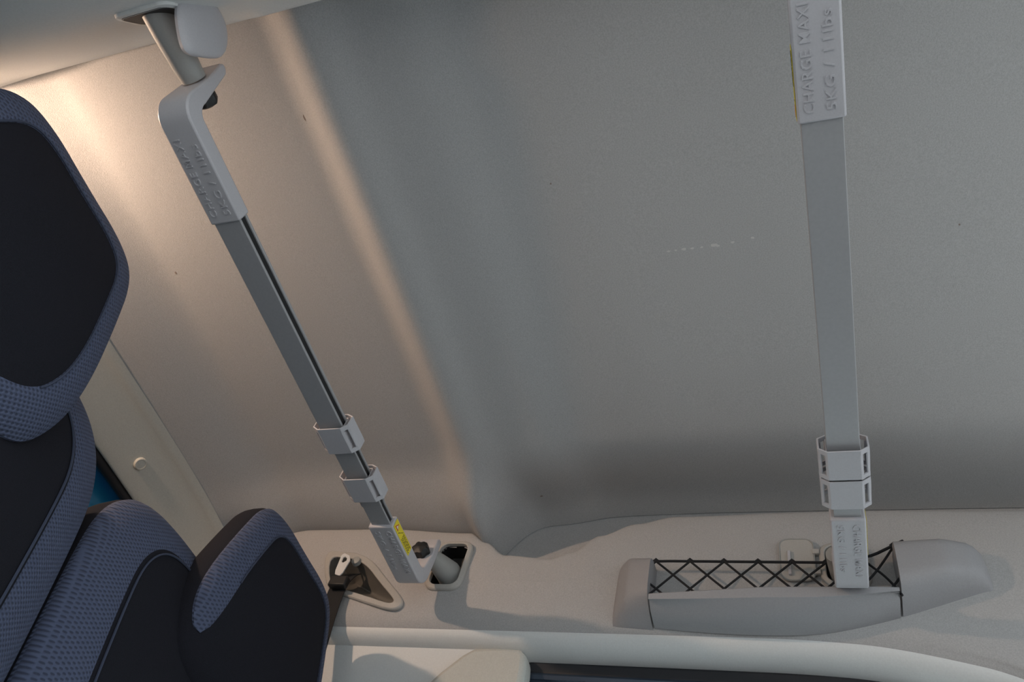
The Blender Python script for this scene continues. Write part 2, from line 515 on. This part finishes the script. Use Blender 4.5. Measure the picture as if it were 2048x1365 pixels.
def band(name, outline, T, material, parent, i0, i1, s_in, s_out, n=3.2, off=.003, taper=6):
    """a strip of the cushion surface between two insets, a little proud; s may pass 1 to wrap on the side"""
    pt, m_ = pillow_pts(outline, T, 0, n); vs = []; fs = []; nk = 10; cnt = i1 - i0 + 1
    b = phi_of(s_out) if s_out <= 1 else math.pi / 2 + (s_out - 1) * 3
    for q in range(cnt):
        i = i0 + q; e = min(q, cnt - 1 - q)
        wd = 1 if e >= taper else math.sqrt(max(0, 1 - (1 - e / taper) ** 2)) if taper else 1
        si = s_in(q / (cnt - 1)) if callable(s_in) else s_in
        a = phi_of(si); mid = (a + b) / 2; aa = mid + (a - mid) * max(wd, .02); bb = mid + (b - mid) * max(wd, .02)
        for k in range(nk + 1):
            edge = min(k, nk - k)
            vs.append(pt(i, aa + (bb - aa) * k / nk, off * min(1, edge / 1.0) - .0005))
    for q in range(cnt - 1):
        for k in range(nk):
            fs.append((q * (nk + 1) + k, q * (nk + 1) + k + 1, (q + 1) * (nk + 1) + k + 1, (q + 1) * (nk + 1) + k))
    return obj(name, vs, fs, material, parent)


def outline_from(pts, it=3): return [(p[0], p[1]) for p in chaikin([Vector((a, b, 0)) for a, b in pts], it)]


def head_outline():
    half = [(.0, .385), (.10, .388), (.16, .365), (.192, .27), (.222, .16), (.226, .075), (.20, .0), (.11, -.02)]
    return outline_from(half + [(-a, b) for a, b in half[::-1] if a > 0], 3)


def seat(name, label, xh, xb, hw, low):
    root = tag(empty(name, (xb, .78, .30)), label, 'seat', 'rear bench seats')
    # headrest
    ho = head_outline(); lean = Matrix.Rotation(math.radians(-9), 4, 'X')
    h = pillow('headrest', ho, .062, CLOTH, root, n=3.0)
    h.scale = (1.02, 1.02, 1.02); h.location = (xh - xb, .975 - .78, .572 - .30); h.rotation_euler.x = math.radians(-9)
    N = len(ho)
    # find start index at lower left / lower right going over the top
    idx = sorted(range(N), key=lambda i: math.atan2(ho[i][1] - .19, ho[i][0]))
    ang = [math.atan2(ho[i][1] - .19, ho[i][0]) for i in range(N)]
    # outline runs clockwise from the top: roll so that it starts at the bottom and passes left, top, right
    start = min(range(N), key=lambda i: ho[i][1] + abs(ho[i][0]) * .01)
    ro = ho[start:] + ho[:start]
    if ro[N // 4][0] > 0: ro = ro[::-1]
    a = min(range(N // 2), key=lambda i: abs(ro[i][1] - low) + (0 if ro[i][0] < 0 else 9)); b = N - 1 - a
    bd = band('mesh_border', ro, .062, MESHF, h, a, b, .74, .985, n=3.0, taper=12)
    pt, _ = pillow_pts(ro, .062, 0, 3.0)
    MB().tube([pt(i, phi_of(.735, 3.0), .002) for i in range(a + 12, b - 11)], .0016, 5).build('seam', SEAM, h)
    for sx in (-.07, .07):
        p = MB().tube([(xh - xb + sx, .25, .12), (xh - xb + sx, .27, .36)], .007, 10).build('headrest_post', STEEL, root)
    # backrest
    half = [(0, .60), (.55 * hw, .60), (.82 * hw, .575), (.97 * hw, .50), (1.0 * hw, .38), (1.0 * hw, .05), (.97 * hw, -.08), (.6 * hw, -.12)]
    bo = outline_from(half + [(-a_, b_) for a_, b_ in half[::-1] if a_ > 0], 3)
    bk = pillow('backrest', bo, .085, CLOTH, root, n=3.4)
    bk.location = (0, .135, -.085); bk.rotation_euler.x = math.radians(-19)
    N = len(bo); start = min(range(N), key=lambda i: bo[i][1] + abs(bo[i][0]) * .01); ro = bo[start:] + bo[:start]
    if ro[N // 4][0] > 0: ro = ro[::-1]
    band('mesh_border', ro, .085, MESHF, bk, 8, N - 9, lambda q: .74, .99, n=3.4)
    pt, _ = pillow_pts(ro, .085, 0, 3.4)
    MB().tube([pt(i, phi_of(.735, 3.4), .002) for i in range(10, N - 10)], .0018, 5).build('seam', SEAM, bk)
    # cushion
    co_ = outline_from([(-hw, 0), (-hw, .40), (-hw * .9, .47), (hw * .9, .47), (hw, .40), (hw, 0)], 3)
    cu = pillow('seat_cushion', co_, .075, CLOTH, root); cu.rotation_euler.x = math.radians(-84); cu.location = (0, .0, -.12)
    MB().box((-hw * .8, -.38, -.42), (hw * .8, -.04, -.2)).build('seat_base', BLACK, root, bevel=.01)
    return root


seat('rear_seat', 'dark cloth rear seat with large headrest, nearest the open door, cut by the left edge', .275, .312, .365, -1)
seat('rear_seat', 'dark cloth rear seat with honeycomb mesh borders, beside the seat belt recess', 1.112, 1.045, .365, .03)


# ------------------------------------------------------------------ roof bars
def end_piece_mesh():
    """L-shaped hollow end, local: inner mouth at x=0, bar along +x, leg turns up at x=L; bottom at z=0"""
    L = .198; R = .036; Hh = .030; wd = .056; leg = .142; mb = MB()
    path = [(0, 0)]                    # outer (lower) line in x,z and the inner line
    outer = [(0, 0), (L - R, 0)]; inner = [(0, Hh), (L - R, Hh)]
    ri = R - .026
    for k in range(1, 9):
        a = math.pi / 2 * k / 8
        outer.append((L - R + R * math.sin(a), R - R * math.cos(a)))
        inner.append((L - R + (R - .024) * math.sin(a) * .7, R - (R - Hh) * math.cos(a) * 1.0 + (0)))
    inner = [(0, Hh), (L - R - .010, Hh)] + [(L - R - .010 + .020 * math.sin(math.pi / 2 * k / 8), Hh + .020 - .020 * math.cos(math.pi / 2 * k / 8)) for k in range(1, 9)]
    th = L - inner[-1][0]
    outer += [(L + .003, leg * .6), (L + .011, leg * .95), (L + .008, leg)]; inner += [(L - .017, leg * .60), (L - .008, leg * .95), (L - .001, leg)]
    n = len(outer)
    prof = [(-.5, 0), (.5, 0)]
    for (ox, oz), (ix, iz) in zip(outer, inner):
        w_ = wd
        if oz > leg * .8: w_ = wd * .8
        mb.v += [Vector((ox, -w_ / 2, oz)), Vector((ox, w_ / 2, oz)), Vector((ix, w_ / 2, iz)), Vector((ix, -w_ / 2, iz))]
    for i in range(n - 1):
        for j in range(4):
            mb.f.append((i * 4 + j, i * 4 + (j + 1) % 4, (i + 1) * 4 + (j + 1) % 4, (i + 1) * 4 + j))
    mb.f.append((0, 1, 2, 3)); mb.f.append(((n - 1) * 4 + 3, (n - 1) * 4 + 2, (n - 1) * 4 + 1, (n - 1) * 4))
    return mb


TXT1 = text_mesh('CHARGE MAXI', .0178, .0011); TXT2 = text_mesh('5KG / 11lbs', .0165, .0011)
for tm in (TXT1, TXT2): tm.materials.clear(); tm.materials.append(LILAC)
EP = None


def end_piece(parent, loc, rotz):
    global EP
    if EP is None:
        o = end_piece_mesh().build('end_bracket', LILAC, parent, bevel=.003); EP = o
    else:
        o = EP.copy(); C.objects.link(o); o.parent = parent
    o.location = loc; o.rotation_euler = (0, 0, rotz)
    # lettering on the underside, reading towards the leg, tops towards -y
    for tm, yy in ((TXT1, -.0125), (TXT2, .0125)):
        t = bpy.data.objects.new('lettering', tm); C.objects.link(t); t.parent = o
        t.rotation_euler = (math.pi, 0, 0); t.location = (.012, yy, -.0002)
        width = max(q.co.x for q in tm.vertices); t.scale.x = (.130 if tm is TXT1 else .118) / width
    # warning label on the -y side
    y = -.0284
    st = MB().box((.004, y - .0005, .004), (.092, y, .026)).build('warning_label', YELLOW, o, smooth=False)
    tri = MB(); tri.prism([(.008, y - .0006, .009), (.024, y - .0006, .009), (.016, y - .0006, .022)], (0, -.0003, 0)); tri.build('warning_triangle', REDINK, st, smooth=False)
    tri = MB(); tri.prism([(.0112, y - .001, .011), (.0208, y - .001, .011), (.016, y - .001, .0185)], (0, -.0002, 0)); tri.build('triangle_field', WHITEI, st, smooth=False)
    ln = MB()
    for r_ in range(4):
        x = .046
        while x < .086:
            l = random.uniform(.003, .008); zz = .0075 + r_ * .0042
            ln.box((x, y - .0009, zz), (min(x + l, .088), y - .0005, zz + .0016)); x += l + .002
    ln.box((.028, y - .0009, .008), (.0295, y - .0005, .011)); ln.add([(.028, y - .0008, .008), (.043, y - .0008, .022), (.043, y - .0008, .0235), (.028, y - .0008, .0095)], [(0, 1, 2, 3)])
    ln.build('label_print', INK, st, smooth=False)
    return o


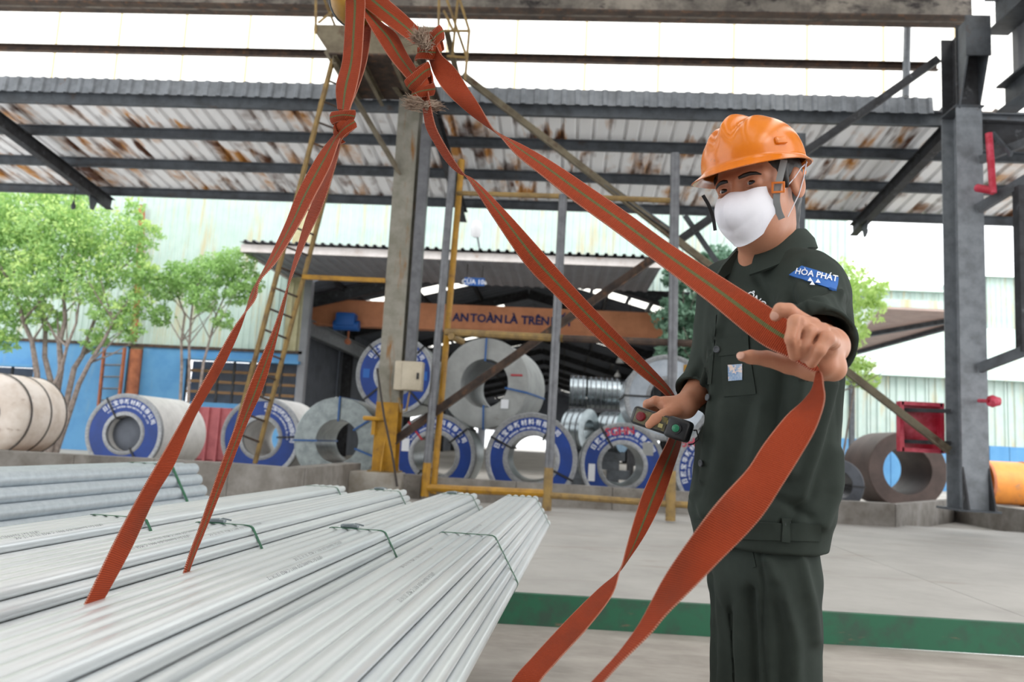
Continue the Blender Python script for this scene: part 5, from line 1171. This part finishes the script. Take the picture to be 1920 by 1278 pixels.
________________
Of the lines in the material, how many hold the word "pixels"? Reply with the number only.

**WRITTEN ANSWER**
2